Balzac, en su prefacio de la segunda parte de Las ilusiones perdidas, escrito en abril de 1839, expresa su temor de no lograr con esta obra “destruir las ilusiones de las gentes felices”, sabedor, como lo es, de que “la juventud tiene en su contra a la juventud”. Su predicción no podía sonar más alarmante: “… todos esos tipos quedarían agrandados por la grandeza de nuestro siglo, en el que el soberano está en todas partes menos sobre el trono, en el que cada cual trata en su propio nombre y pretende hacerse centro en un punto de la circunferencia o rey en un rincón oscuro”. Faltando solo dieciséis años para que este prefacio cumpla dos siglos de haberse escrito, su vigencia, en plena era virtual, es mucho más abrumadora.

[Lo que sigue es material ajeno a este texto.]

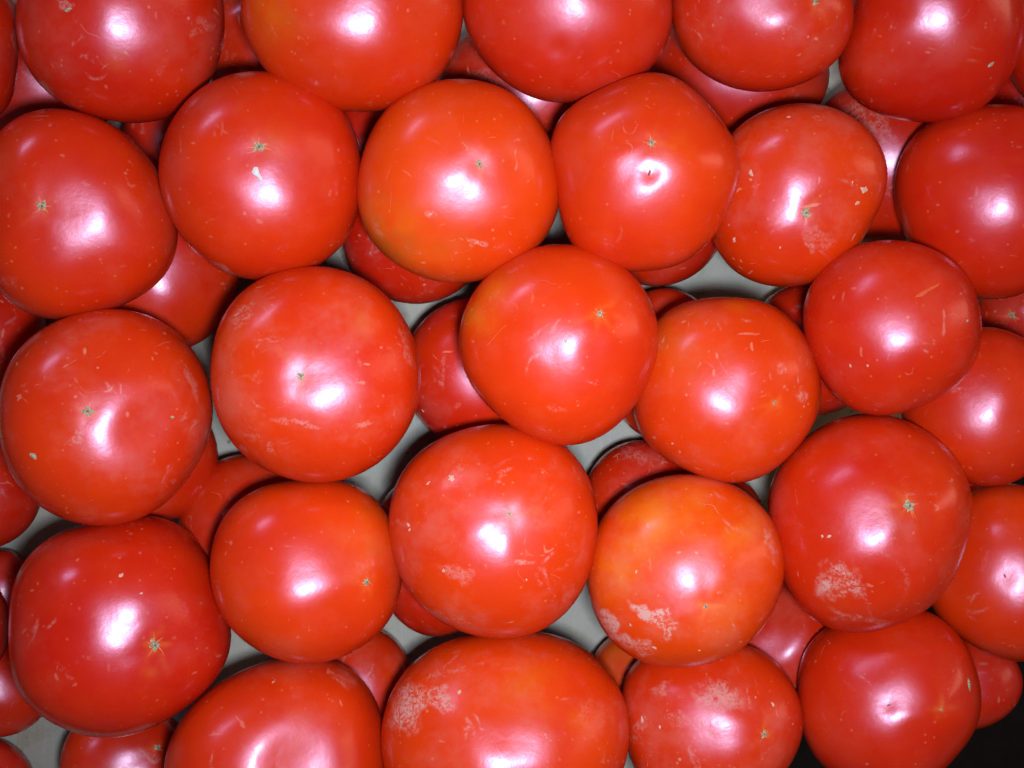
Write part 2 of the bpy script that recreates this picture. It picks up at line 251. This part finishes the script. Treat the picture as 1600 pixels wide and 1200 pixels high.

¿Por qué me gustan tanto los libros que fertilizan el fracaso? Porque se me parecen más a la vida real (e ideal), y porque entre fracasados, como en el mar de Carlos Argentino y Osvaldo Farré, la vida es más sabrosa, más feliz.

Bien. Me esfumo. Perdóneme todo aquel que se sienta de algún modo aludido. No ha sido mi intención. En una segunda o tercera lectura se sentirá menos implicado, y al final podrá reírse conmigo de toda esta sarta de barbaridades que la desilusión me hace escribir.